A New York city neighborhood once called “the beginning of the end of civilization” is where Michael Gecan starts. Hired by residents to help them save their community, he and local leaders spend more than a decade wrestling New York politicians in an impassioned effort against all odds that brings in five thousand new homes.
From bad behavior by Ed Koch to complicated negotiations with Rudy Giuliani, Gecan tells the inside story of how the city really works, and how any organized group of citizens can wield power in seemingly unmovable bureaucracies.
Gecan’s unwavering vision of the value of public action has roots in a rough childhood in Chicago, where he witnessed extortion by the mob and a tragic fire in his Catholic grade school that left ninety-two children and three nuns dead.
In his inspiring story of the will to claim the full benefits of citizenship, Gecan offers unforgettable lessons that every American should know: What is the best way to talk to politicians? What resources do all communities need to create change? What kinds of public actions really work?
Michael Gecan chronicles his basic strategies for community organizing in Going Public. I think for the uninitiated, the book introduces folks to the realities of community organizing. His storytelling is a little bland, so it was difficult to stay interested and finish the book.
Michael Gecan in his book Going Public works to provide a resource for normal citizens to promote positive change in their communities. He divides the book into four sections, each detailing a particular habit needed to organize power in fighting injustice and oppression. The habits are 1) relating, 2) action, 3) organizing, and 4) reflection, and each of these deserve some explanation.
Organizing begins first with building relationships, specifically public relationships of depth and quality. Organizations do not need expensive technology, graduate degrees, or business suits. They need to develop the art of knowing how to meet with individuals and to listen with empathy and sincerity. But this is not done without a context. The world is busy, raucous, confusing, and complicated. Gecan emphasized that rather than live in an idyllic non-reality, we must meet the world head-on and recognize how things actually are. It is calling corruption and injustice what it is that motivates everyday citizens to act together and make a difference for good.
Gecan’s longest section dealt with the habit of “action.” Public action for Gecan is what keeps democracy healthy. It is what has brought most of the major shifts in American history – the Revolutionary War, voting rights, civil rights, better schools, to name a few examples. Action is a public act that puts pressure on the powers-that-be. Gecan recognizes that in order for genuine change to occur, one power must push against another power, and he rallies to find that power in gathering people. Further he argues that “merit means (almost) nothing.” A group of people can work for the right thing for the right reasons and accomplish nothing. In some cases, simply knowing how the system works and therefore how one can use the system or find loopholes in the system are the only ways to actualize change. Actions, such a Rosa Parks’ decision to sit on a seat near the front of the bus, require planning, thoughtfulness, creativity, determination, and courage.
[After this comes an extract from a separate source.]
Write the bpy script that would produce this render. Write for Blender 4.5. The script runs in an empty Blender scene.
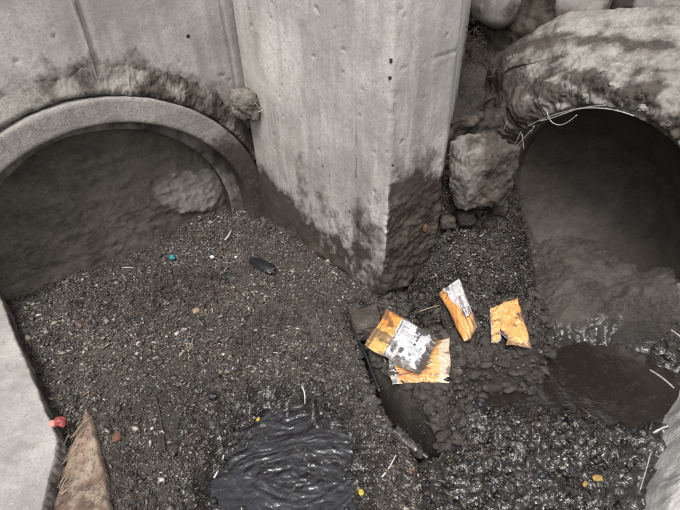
import bpy, math, random
import numpy as np
from mathutils import Matrix
rng = np.random.default_rng(7); random.seed(7)
S = bpy.context.scene
# ---------------------------------------------------------------- camera
F, CX, CY, H = 511.0, 340.0, 255.0, 1.6
RC = np.array([[0.99930645, 0.03723723, 0.0],
               [-0.02345201, 0.62936324, -0.77675731],
               [-0.02892429, 0.77621859, 0.62980004]])
cd = bpy.data.cameras.new('camera'); cam = bpy.data.objects.new('camera', cd)
S.collection.objects.link(cam); S.camera = cam
cd.sensor_width = 36; cd.lens = F/680*36; cd.clip_start = 0.02; cd.clip_end = 500
M = Matrix([list(RC[0])+[0], list(RC[1])+[0], list(RC[2])+[H], [0, 0, 0, 1]])
cam.matrix_world = M
# ---------------------------------------------------------------- light
EL, AZ = 62.0, 205.0
W = bpy.data.worlds.new('World'); S.world = W; W.use_nodes = True
nt = W.node_tree; nt.nodes.clear()
sky = nt.nodes.new('ShaderNodeTexSky'); sky.sky_type = 'NISHITA'; sky.sun_disc = False
sky.sun_elevation = math.radians(EL); sky.sun_rotation = math.radians(AZ); sky.dust_density = 4
hs = nt.nodes.new('ShaderNodeHueSaturation'); hs.inputs['Saturation'].default_value = 0.22
bg = nt.nodes.new('ShaderNodeBackground'); bg.inputs['Strength'].default_value = 0.15
wo = nt.nodes.new('ShaderNodeOutputWorld')
nt.links.new(sky.outputs[0], hs.inputs['Color']); nt.links.new(hs.outputs[0], bg.inputs[0]); nt.links.new(bg.outputs[0], wo.inputs[0])
sd = bpy.data.lights.new('sun', 'SUN'); sd.energy = 1.2; sd.angle = math.radians(15); sd.color = (1, .965, .92)
so = bpy.data.objects.new('sun', sd); S.collection.objects.link(so)
# sun stands behind the camera, a little to the left
e, a = math.radians(EL), math.radians(AZ)
dirv = np.array([math.sin(a)*math.cos(e), math.cos(a)*math.cos(e), math.sin(e)])
dirv[0] = -.12; dirv /= np.linalg.norm(dirv)          # from slightly left
sky.sun_rotation = math.atan2(dirv[0], dirv[1])
from mathutils import Vector
so.rotation_euler = Vector(dirv.tolist()).to_track_quat('Z', 'Y').to_euler()
S.view_settings.view_transform = 'Standard'; S.view_settings.look = 'None'
S.view_settings.gamma = 1; S.view_settings.exposure = 0.84

# ---------------------------------------------------------------- measuring helpers (photo pixel -> point in the pit)
def ray(p): return RC @ np.array([(p[0]-CX)/F, -(p[1]-CY)/F, -1.0])
def onz(p, z):
    d = ray(p); return np.array([0, 0, H]) + d*((z-H)/d[2])
def onplane(p, c, ang, off=0.0):
    n = np.array([-math.sin(ang), math.cos(ang), 0]); d = ray(p); o = np.array([0, 0, H])
    return o + d*(((np.array(c)-o) @ n + off)/(d @ n))
def aty(p, y):
    d = ray(p); return np.array([0, 0, H]) + d*(y/d[1])
# ---------------------------------------------------------------- noise
def _h(ix, iy, iz, s):
    n = (ix*374761393 + iy*668265263 + iz*2147483647*3 + s*1274126177) & 0xffffffff
    n = ((n ^ (n >> 13))*1274126177) & 0xffffffff
    n = ((n ^ (n >> 16))*2246822519) & 0xffffffff
    return ((n ^ (n >> 15)) & 0xffffff)/float(0xffffff)
def vnoise(P, s=0):
    P = np.asarray(P, float); i = np.floor(P).astype(np.int64); f = P-i; f = f*f*(3-2*f)
    r = 0
    for dx in (0, 1):
        for dy in (0, 1):
            for dz in (0, 1):
                w = (f[..., 0] if dx else 1-f[..., 0])*(f[..., 1] if dy else 1-f[..., 1])*(f[..., 2] if dz else 1-f[..., 2])
                r = r + w*_h(i[..., 0]+dx, i[..., 1]+dy, i[..., 2]+dz, s)
    return r*2-1
def fbm(P, scale, octv=4, s=0, gain=.5):
    P = np.asarray(P, float)*scale; r = 0; a = 1; t = 0
    for k in range(octv):
        r = r + a*vnoise(P+17.3*k, s+k); t += a; a *= gain; P = P*2.03
    return r/t
def ridged(P, scale, octv=4, s=0):
    P = np.asarray(P, float)*scale; r = 0; a = 1; t = 0
    for k in range(octv):
        r = r + a*(1-2*np.abs(vnoise(P+9.1*k, s+k))); t += a; a *= .55; P = P*2.1
    return r/t
def ss(a, b, x): 
    t = np.clip((x-a)/(b-a), 0, 1); return t*t*(3-2*t)
def sdf(X, Y, poly):          # signed distance to polygon, positive inside
    poly = np.asarray(poly, float)[:, :2]; d = np.full(X.shape, 1e9); ins = np.zeros(X.shape, bool)
    n = len(poly)
    for k in range(n):
        ax, ay = poly[k]; bx, by = poly[(k+1) % n]
        ex, ey = bx-ax, by-ay; t = np.clip(((X-ax)*ex+(Y-ay)*ey)/(ex*ex+ey*ey+1e-12), 0, 1)
        d = np.minimum(d, np.hypot(X-ax-t*ex, Y-ay-t*ey))
        c = ((ay > Y) != (by > Y)) & (X < (bx-ax)*(Y-ay)/((by-ay) if by != ay else 1e-12)+ax)
        ins ^= c
    return np.where(ins, d, -d)
def pdist(X, Y, pl):
    pl = np.asarray(pl, float); d = np.full(X.shape, 1e9)
    for k in range(len(pl)-1):
        ax, ay = pl[k][:2]; bx, by = pl[k+1][:2]; ex, ey = bx-ax, by-ay
        t = np.clip(((X-ax)*ex+(Y-ay)*ey)/(ex*ex+ey*ey), 0, 1)
        d = np.minimum(d, np.hypot(X-ax-t*ex, Y-ay-t*ey))
    return d
# ---------------------------------------------------------------- object helpers
COL = S.collection
def wl(o):
    v = np.zeros(3)
    while o is not None: v += np.array(o.location); o = o.parent
    return v
def tag(o, label=None, cat=None, group=None, kind=None):
    if label: o['label'] = label
    if cat: o['category'] = cat
    if group: o['group'] = group
    if kind: o['kind'] = kind
    return o
def thing(name, loc, label, cat, group=None):
    o = bpy.data.objects.new(name, None); o.location = [float(v) for v in loc]; o.empty_display_size = .05
    COL.objects.link(o); return tag(o, label, cat, group)
def obj(name, V, Fc, mat, parent=None, origin=None, smooth=True, attrs=None, cols=None, fcols=None):
    V = np.asarray(V, float)
    if origin is None and parent is None: origin = [V[:, 0].mean(), V[:, 1].mean(), V[:, 2].min()]
    if origin is None: origin = V.mean(0)
    origin = np.asarray(origin, float)
    me = bpy.data.meshes.new(name)
    Fa = np.asarray(Fc) if not isinstance(Fc, list) else None
    Vl = (V-origin)
    if Fa is not None:
        k = Fa.shape[1]; me.vertices.add(len(Vl)); me.vertices.foreach_set('co', Vl.astype(np.float32).ravel())
        me.loops.add(Fa.size); me.loops.foreach_set('vertex_index', Fa.astype(np.int32).ravel())
        me.polygons.add(len(Fa)); me.polygons.foreach_set('loop_start', np.arange(0, Fa.size, k, dtype=np.int32))
        me.update(calc_edges=True); me.validate()
    else:
        me.from_pydata(Vl.tolist(), [], Fc)
    if smooth: me.polygons.foreach_set('use_smooth', [True]*len(me.polygons))
    if attrs:
        for an, av in attrs.items():
            at = me.attributes.new(an, 'FLOAT', 'POINT'); at.data.foreach_set('value', np.asarray(av, np.float32).ravel())
    if cols is not None:
        ca = me.color_attributes.new('print', 'FLOAT_COLOR', 'POINT')
        c = np.ones((len(V), 4), np.float32); c[:, :3] = cols; ca.data.foreach_set('color', c.ravel())
    me.materials.append(mat)
    o = bpy.data.objects.new(name, me); COL.objects.link(o)
    if parent is not None: o.parent = parent; o.location = (origin-wl(parent)).tolist()
    else: o.location = origin.tolist()
    return o
def gridfaces(nu, nv, closed=False):
    i, j = np.meshgrid(np.arange(nu-(0 if closed else 1)), np.arange(nv-1), indexing='ij')
    i2 = (i+1) % nu
    return np.stack([i*nv+j, i2*nv+j, i2*nv+j+1, i*nv+j+1], -1).reshape(-1, 4)
def tube(pts, r, n=8, taper=None):
    P = np.array(pts, float); Q = []
    for k in range(len(P)-1):           # catmull-rom resample
        p0 = P[max(k-1, 0)]; p1 = P[k]; p2 = P[k+1]; p3 = P[min(k+2, len(P)-1)]
        for t in np.linspace(0, 1, 7)[:-1]:
            Q.append(.5*((2*p1)+(-p0+p2)*t+(2*p0-5*p1+4*p2-p3)*t*t+(-p0+3*p1-3*p2+p3)*t**3))
    Q.append(P[-1]); Q = np.array(Q); T = np.gradient(Q, axis=0); T /= np.linalg.norm(T, axis=1)[:, None]+1e-9
    V = []; ref = np.array([.31, .2, .93])
    for k, (q, t) in enumerate(zip(Q, T)):
        u = np.cross(t, ref); u /= np.linalg.norm(u)+1e-9; w = np.cross(t, u)
        rr = r if taper is None else r*(1-(1-taper)*k/(len(Q)-1))
        for j in range(n):
            a = 2*math.pi*j/n; V.append(q+rr*(math.cos(a)*u+math.sin(a)*w))
    Fc = []
    for k in range(len(Q)-1):
        for j in range(n): Fc.append([k*n+j, k*n+(j+1) % n, (k+1)*n+(j+1) % n, (k+1)*n+j])
    Fc.append(list(range(n))[::-1]); Fc.append([(len(Q)-1)*n+j for j in range(n)])
    return np.array(V), Fc
import bmesh
_ico = {}
def ico(sub):
    if sub not in _ico:
        bm = bmesh.new(); bmesh.ops.create_icosphere(bm, subdivisions=sub, radius=1)
        V = np.array([v.co[:] for v in bm.verts]); Fc = np.array([[v.index for v in f.verts] for f in bm.faces]); bm.free()
        _ico[sub] = (V, Fc)
    return _ico[sub]
def rock(c, size, sub=4, amp=.25, seed=0, boxy=.5, fine=.06, rot=0.0):
    V, Fc = ico(sub); V = V.copy()
    m = np.abs(V).max(1)[:, None]; V = V*(1-boxy)+V/m*boxy*.85
    n = fbm(V+seed*3.7, 1.3, 3, seed)*amp + ridged(V+seed, 3.5, 4, seed+5)*fine + fbm(V, 14, 3, seed+9)*fine*.7
    V = V*(1+n[:, None])
    V = V*np.array(size)
    if rot: 
        c_, s_ = math.cos(rot), math.sin(rot); V = V @ np.array([[c_, s_, 0], [-s_, c_, 0], [0, 0, 1]])
    return V+np.array(c), Fc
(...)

In his third section, Gecan questions the assumptions of what it means to be an organization. What are the essential elements? What can and often should be “reorganized” or “disorganized?” He is adamant that organizations routinely assess what they have built and tear it down, removing the brokenness that has gathered in the institution. Labor unions started as action organizations; churches began as a small group of people often in a home. We fit into roles that seem set in stone. First we must acknowledge this “magnetic pull of an organizational culture focused on buildings, procedures, and paper.” Then we must return again to our fundamental mission, “disorganizing” everything that falls outside this mission.
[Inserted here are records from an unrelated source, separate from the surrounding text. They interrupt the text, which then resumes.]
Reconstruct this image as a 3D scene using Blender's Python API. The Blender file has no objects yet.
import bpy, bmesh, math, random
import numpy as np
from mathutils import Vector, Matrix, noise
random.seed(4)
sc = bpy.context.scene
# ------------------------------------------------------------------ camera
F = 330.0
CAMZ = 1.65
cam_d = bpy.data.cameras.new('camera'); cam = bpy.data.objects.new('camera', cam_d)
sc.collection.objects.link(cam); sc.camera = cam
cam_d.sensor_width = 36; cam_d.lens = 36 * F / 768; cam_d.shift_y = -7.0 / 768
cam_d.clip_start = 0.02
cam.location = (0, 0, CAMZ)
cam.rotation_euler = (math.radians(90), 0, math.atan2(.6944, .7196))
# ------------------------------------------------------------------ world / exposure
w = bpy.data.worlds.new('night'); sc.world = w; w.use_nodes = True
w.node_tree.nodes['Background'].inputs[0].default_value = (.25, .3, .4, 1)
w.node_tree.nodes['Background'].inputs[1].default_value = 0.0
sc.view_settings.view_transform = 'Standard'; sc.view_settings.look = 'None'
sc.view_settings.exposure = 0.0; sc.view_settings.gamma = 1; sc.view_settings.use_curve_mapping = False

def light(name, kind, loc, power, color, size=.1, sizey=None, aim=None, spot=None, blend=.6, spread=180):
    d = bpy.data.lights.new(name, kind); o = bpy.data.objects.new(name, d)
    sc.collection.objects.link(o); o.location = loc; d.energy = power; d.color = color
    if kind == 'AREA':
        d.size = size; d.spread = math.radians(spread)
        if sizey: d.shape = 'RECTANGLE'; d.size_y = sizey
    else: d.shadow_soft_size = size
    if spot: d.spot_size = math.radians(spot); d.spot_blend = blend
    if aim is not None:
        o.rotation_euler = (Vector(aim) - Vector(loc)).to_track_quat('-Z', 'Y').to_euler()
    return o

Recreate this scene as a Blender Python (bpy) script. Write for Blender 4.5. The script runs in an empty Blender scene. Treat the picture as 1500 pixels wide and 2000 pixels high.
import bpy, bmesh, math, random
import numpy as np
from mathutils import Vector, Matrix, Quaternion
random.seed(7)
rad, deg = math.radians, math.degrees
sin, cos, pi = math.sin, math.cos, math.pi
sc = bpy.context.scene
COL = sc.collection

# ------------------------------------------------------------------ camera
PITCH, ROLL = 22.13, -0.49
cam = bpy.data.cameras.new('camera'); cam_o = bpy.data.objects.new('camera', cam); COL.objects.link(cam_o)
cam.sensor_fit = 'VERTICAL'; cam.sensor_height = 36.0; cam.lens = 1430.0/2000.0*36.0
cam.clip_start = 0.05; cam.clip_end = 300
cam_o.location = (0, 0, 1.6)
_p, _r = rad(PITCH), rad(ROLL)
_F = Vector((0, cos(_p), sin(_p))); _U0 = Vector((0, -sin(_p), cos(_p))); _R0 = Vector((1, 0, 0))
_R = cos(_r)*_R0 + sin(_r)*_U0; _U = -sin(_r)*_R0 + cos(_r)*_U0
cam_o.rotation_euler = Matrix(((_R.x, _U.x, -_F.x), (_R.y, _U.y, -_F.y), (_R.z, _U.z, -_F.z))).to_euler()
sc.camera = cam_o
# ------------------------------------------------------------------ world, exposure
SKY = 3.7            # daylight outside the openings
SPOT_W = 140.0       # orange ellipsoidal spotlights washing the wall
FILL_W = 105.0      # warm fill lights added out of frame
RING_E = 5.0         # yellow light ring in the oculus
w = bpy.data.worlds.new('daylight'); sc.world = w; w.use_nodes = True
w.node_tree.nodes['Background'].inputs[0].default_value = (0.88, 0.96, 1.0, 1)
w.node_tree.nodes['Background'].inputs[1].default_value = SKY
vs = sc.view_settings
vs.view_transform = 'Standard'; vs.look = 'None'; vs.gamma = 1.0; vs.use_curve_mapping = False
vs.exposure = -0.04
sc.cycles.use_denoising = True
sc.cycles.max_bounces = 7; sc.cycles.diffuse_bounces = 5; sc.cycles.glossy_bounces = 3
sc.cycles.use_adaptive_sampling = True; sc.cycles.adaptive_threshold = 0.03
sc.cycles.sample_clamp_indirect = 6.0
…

The final habit is that of reflection. Gecan outlines what was his most insightful chapter and describes the “three public cultures.” For a time he saw his role to posit “one part of the public section against another,” or to put different private sectors against each other. However, he learned that the world is made up of the three cultures that are seen in each sector, but dominate one in particular. He writes that the “market culture... thrives in the private sector..., a bureaucratic culture... finds its most accommodating home in the public sector, and a relational culture that should, and sometimes does, reside in the third or voluntary sector.... Each culture produces, transmits, and promotes a set of basic values (152-153).” Ironically, it is in the relational culture where many of the bureaucratic and market cultures began. Each culture has its strengths, weakness, limits, and abilities. It is through disorganizing that a relational group can navigate the tendency toward bureaucracy and opportunistic market forces.
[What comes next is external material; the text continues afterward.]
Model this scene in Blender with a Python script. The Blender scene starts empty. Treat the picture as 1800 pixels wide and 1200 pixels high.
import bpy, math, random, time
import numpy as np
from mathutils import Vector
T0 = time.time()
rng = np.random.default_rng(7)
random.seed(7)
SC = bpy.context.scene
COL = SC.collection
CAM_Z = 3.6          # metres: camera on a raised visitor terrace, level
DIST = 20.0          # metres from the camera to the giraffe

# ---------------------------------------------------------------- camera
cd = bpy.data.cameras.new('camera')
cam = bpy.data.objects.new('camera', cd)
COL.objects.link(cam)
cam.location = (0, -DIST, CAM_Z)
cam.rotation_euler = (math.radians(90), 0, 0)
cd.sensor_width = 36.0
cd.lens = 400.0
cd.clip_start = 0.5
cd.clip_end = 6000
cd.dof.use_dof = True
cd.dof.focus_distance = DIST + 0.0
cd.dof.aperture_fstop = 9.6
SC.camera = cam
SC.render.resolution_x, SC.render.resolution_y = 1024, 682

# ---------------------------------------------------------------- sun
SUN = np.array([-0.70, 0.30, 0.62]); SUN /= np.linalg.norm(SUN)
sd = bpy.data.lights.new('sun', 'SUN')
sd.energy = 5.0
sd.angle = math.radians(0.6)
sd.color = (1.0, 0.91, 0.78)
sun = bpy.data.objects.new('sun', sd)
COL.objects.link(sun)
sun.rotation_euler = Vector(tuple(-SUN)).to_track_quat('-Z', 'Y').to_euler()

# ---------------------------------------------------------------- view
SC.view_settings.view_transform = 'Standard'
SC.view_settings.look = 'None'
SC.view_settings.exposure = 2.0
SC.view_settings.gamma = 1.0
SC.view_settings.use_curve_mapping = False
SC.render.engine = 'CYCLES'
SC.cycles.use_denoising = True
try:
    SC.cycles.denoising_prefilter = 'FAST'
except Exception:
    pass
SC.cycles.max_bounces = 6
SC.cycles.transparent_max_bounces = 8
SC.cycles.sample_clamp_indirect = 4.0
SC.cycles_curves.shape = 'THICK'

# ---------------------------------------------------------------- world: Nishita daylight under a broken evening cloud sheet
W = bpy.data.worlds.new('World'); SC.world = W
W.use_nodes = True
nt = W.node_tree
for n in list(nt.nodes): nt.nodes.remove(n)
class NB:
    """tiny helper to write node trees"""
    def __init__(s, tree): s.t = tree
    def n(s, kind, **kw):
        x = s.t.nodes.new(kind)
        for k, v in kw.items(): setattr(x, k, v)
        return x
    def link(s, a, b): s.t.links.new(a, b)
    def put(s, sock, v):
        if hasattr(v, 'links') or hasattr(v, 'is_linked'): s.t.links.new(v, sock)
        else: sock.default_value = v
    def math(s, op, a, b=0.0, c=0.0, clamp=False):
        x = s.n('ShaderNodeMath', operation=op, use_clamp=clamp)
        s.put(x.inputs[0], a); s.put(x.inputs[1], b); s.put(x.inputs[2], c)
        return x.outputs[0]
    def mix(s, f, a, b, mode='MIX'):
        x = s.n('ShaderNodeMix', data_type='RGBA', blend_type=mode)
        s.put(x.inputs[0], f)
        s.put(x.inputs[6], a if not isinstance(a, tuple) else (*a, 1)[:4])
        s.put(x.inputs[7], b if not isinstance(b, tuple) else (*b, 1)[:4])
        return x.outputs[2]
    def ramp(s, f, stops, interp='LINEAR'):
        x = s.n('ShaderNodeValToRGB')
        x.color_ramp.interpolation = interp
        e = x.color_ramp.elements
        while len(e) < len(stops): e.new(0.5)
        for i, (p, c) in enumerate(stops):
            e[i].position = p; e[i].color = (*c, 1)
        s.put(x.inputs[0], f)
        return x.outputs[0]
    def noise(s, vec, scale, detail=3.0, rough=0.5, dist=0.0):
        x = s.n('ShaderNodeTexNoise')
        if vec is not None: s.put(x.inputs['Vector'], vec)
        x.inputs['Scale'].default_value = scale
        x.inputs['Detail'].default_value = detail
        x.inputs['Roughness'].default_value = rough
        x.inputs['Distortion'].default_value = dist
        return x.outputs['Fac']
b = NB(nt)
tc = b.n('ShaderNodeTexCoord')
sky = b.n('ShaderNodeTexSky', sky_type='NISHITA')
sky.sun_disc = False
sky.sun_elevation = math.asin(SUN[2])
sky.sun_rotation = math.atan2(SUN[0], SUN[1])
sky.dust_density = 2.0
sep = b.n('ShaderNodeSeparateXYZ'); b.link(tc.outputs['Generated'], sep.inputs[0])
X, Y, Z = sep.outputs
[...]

Overall, Gecan works to make his points through story-telling. From this standpoint the book is engaging. However, after his story was told, I often wished for more explanation and less story. More practical direction would have strengthened his points and been more useful for understanding how to promote positive change.
A community organizer in the Alinsky model tells how to do it - with stories of his involvement. A good Alinsky tale, but questions on the sustainability of the method left unanswered.